En el cuarto vacío, un hombre mira a la cámara: está solo. La silla es justa pero el cuerpo está incómodo, como si la silla fuera estrecha. Los brazos agarran una pierna, la aprietan. El hombre quiere a la vez irse y quedase. Detrás, una puerta violeta cierra la composición.

El estupor mayor está centrado en el rostro. Allí se cifra el dilema de la identidad, del yo.
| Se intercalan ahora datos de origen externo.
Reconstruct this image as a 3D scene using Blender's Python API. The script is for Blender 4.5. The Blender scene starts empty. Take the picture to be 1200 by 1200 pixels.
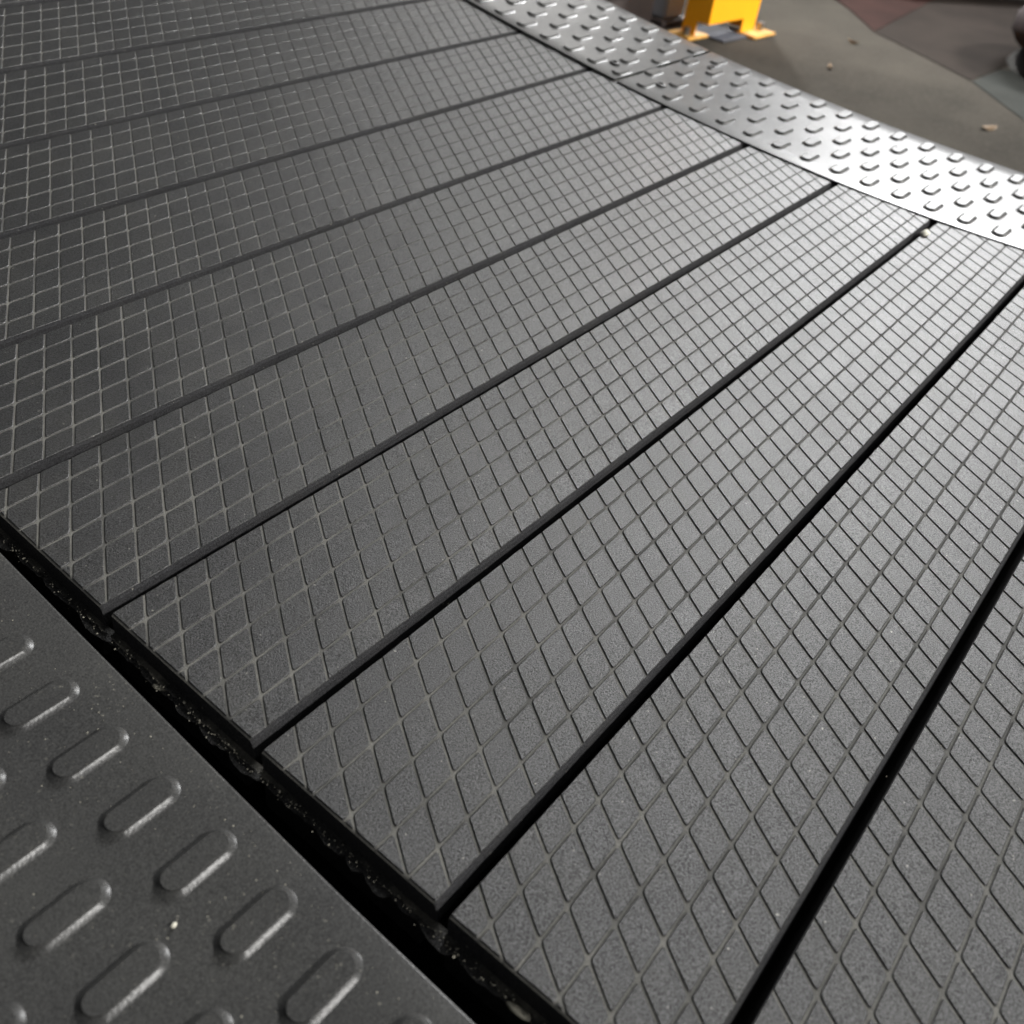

Un pintor del siglo XX responde con inteligencia a la pregunta realizada por los filósofos a lo largo del tiempo. ¿Qué es el yo? Nadie lo sabe. Francis Bacon añade una respuesta posible. El hombre que está sentado, incómodo, en una silla curvilínea puede ser pensado como un retrato del pintor Francis Bacon. Su rostro es un cúmulo de dudas antes que una transparencia. Pareciera que el pintor Francis Bacon nos dice que ese hombre pintado, el que está sentado, tiene una identidad confusa. O, mejor, expresa con líneas y formas que la identidad es una confusión, un problema, un conflicto. Aún más: la identidad tiene una cualidad enigmática, difusa. El rostro tiene los ojos, la boca y la nariz delineadas con colores que se corren, que se fugan, que difuminan el rostro. En este sentido, se podría decir que el rostro como expresión visible del yo porta ciertos rasgos desfasados, incomprensibles. Si tomamos esta metáfora como cierta, el pintor y ahora filósofo Francis Bacon nos muestra que el yo está borrado, está corrido de un lugar, de un rol, y que nadie sabe cuál es el origen del yo. Y podríamos pensar que si el yo tuviera un centro no sabríamos cuál es.

El “Autorretrato” de Francis Bacon nos ha ayudado a expresar una idea sobre el enigma de la identidad personal.